Die Entscheidung, die Ukraine zu verlassen, sei ihm schwergefallen, sagt Serhij. Legale Ausreisemöglichkeiten für Männer seien begrenzt, und nach dem 22. Lebensjahr sei es noch komplizierter. Ihm sei klar geworden, dass dies seine letzte Chance sei, legal auszureisen. "Mit 23 oder 24 Jahren steckt man in einer Art Pufferzone. Man kann dann nicht einfach ausreisen, man versteckt sich aber auch nicht, gleichzeitig rückt eine Einberufung zur Armee immer näher", sagt er. Ein Einsatz im Krieg ist in der Ukraine ab einem Alter von 25 Jahren möglich.
Serhij hat in Deutschland Freunde, die die Ukraine früher verlassen haben. Deshalb entschloss er sich, auch nach Deutschland zu gehen, wo er sich nun einlebt. Er füllt Anträge aus und sucht einen Job, um eine Wohnung mieten zu können. Später möchte er seine Familie - seine Mutter, seinen Bruder und seine Schwester - nachholen. In die Ukraine möchte er in den nächsten zehn Jahren nicht zurückkehren. Heimweh habe er nicht. "Ich bin sehr oft umgezogen, und leider hatte ich nicht so etwas wie ein richtiges Zuhause", erzählt Serhij, der seit Kriegsbeginn im Jahr 2014 schon sechsmal umgezogen ist.
Viktor: "Das Einberufungsalter könnte herabgesetzt werden"
Der 18-jährige Viktor aus dem Dorf Hryhoriwka in der Region Kyjiw kam Ende August mit seiner Freundin nach Berlin, wo sie vorübergehenden Schutz beantragt haben.
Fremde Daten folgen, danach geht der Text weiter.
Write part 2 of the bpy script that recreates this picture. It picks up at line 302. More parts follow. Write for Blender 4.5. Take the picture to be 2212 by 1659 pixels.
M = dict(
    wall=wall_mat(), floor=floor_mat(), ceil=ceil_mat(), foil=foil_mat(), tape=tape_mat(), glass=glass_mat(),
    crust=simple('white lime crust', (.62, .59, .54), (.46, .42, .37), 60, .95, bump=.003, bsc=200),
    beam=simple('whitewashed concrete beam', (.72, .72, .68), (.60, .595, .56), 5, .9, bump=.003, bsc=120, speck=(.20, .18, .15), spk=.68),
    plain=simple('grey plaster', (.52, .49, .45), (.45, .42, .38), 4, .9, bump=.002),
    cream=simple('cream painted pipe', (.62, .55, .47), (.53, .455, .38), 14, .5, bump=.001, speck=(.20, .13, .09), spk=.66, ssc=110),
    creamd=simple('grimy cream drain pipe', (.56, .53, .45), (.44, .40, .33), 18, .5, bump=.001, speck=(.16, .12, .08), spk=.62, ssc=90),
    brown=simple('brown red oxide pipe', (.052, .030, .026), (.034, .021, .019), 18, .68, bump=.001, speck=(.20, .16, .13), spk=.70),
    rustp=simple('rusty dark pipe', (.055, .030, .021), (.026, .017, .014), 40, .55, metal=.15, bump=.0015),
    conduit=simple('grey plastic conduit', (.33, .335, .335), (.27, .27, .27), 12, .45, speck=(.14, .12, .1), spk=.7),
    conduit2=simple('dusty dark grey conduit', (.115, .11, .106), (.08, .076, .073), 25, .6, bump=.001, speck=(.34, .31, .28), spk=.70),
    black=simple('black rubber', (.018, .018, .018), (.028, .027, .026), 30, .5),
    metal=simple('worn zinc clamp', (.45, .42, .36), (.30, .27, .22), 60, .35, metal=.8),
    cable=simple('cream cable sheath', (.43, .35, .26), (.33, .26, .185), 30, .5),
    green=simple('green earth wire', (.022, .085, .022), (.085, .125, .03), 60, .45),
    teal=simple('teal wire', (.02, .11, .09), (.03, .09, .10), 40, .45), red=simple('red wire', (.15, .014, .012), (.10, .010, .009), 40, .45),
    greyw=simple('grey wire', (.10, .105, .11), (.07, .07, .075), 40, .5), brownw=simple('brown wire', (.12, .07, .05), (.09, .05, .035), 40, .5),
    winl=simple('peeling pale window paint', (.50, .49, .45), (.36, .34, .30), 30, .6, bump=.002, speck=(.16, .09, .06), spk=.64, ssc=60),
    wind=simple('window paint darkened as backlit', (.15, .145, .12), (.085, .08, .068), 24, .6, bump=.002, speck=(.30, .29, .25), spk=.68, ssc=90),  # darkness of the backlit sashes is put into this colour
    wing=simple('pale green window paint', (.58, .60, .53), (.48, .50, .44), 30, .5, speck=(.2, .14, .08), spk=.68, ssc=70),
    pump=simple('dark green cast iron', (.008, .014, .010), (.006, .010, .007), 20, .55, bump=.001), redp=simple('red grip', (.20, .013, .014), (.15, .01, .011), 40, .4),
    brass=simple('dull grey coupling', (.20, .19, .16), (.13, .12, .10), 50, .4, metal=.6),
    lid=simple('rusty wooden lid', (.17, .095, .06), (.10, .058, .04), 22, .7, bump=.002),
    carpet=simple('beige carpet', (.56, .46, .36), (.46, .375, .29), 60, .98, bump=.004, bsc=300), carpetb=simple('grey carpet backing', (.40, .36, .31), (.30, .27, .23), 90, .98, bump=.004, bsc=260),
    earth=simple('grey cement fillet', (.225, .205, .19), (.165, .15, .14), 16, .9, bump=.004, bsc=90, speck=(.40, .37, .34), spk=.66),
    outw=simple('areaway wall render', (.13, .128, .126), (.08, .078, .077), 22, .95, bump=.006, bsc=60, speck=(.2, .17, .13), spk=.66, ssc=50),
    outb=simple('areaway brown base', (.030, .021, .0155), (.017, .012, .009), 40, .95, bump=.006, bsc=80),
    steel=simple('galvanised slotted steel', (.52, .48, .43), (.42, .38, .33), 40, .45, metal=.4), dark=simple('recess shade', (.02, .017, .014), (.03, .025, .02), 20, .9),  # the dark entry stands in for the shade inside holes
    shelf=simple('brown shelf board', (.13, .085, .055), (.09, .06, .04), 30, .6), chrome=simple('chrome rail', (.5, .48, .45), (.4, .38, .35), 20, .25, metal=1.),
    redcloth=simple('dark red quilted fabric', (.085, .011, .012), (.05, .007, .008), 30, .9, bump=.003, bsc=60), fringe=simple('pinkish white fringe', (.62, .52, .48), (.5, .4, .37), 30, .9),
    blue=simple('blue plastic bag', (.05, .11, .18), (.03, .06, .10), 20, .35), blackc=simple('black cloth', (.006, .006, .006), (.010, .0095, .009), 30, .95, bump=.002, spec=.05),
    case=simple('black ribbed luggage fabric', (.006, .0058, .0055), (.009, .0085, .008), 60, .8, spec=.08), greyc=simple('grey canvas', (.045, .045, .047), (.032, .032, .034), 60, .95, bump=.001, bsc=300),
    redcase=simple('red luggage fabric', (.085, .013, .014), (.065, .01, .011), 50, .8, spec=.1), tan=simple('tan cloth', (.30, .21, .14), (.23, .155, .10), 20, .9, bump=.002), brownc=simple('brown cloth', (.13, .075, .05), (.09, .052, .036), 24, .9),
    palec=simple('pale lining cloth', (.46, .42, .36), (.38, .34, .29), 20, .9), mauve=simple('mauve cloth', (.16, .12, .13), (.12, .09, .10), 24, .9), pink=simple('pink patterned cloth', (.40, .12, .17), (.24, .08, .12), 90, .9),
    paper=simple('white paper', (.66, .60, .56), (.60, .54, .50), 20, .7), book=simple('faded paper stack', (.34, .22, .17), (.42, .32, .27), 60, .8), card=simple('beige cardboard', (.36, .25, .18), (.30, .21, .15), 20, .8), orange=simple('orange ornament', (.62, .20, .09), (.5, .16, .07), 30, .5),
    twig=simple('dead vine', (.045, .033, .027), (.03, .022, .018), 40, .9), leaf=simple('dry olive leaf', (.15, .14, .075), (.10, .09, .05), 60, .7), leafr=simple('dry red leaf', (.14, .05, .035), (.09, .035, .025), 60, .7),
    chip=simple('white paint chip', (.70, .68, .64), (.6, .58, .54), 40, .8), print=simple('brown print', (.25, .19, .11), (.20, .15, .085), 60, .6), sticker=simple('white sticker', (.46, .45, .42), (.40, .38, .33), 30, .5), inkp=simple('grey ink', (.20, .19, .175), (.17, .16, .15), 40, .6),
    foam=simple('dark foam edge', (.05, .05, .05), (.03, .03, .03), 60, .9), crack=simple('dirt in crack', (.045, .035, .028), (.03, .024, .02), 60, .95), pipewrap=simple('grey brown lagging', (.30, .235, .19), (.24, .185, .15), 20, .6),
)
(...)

Von Berlin aus setzt Viktor online sein Studium an der Kyjiwer Universität für Kultur fort und träumt davon, Schauspieler zu werden.
Eigentlich wollte er noch vor seinem 18. Geburtstag ausreisen, zögerte aber. Die Ukraine verlassen habe er letztlich aus "Kriegsangst" und der "Furcht vor einer Einberufung". Zwar würden Männer unter 25 Jahren nicht einberufen, doch das könne sich jederzeit ändern, meint er. "Ich habe Meldungen gelesen, wonach das Einberufungsalter herabgesetzt werden könnte. In unserem Land können alle möglichen Gesetze beschlossen werden, auch dass man schon mit 18 Jahren einberufen werden kann", so Viktor.
Seine Eltern leben noch in der Ukraine - seine Mutter arbeitet als Krankenschwester, sein Vater ist aus gesundheitlichen Gründen seit Jahren arbeitslos. Viktor findet, es sei schwieriger als gedacht, sich in Deutschland einzuleben. Zunächst möchte er Deutsch lernen, dann einen Studienplatz bekommen oder einen Job finden. Momentan habe er es noch schwer: "Hier ist alles sehr bürokratisch und man leidet unter der Sprachbarriere."
Aufbau einer Zukunft in Deutschland
Die Ausreiseerlaubnis für Männer unter 22 Jahren aus der Ukraine sorgte für gemischte Reaktionen. Kritiker meinen, die Ukraine könne es sich nicht leisten, ihre junge Generation zu verlieren, insbesondere in Zeiten der Mobilmachung. Und in sozialen Medien werden junge Männer, die das Land verlassen, oft als "Deserteure" oder "Verräter" beschimpft, obwohl sie legal ausreisen.
"Alle meine Freunde in der Ukraine freuen sich für mich", erzählt Maksym und fügt hinzu: "Nicht einmal diejenigen, die in der ukrainischen Armee dienen, haben mir gesagt, ich würde das Land im Stich lassen und müsste kämpfen." Laut Maksym saßen im Bus, mit dem er aus der Ukraine ausreiste, nur wenige Männer in seinem Alter. Wer diesen Schritt wage, so Maksym, sehe darin eine Chance, sei aber durchaus bereit zurückzukehren, sollte sich die Integration im Ausland als zu schwierig erweisen. Bei einer Rückkehr könnte das in Deutschland erworbene Wissen in der Ukraine Anwendung finden, glaubt Maksym.
Serhij erzählt, in seinem Bus hätten acht weitere junge Männer gesessen. Nach der Passkontrolle seien alle sehr glücklich gewesen. "Als wir durch waren, riefen alle: Hurra, wir haben es geschafft!", so Serhij.
Trotz ihrer unterschiedlichen Lebensumstände wollen alle drei jungen Männer - Maksym, Serhij und Viktor - nun in Deutschland eine Existenz aufbauen. Aktuellen Umfragen zufolge will in der Ukraine mehr als jeder fünfte ukrainische Teenager ins Ausland ziehen, während 52 Prozent in der Ukraine bleiben wollen.